Ein Mahner in politischen Debatten

Auch in die politischen Debatten schaltet sich der Erfurter Bischof immer wieder ein. So fordert er, dass Europa im Dialog mit anderen Kulturen am christlichen Menschenbild als seinem prägenden Fundament festhalten müsse. Sein besonderes Talent, die christliche Botschaft pointiert auf den Punkt zu bringen, kommt ihm bei seinen öffentlichen Auftritten zu Hilfe.



Spätestens beim Papstbesuch unter anderem im Bistum Erfurt wird Wanke im September wieder im Rampenlicht stehen. Er rechnet mit großem internationalem Medieninteresse am Treffen des Papstes mit Spitzenvertretern der Evangelischen Kirche in Deutschland (EKD) am 23. September in Erfurt. "Die Bilder aus dem Augustinerkloster werden um die Welt gehen", sagte er am Dienstagabend beim Medientreffpunkt Mitteldeutschland in Leipzig. Der Papstbesuch auch in Thüringen helfe den neuen Bundesländern, aus der geistlichen Verengung ein Stück weiter herauszukommen, sagte Wanke. Auch zwei Jahrzehnte nach dem Fall der Mauer sei der Osten Deutschlands noch "weltanschaulich verarmt".

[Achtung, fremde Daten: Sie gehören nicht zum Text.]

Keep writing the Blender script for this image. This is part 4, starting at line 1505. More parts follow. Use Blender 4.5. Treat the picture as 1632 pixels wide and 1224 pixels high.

Benedikt XVI. zollte Wanke bereits zum silbernen Bischofsjubiläum hohe Anerkennung: "Deinen Einsatz halte ich für um so lobenswerter, als Deine apostolische Aufgabe unter den ungünstigen Umständen jener Zeit durch viele Schwierigkeiten behindert wurde", schrieb der Papst in seiner Glückwunschbotschaft mit Blick auf Wankes Jahre als Bischof in der DDR.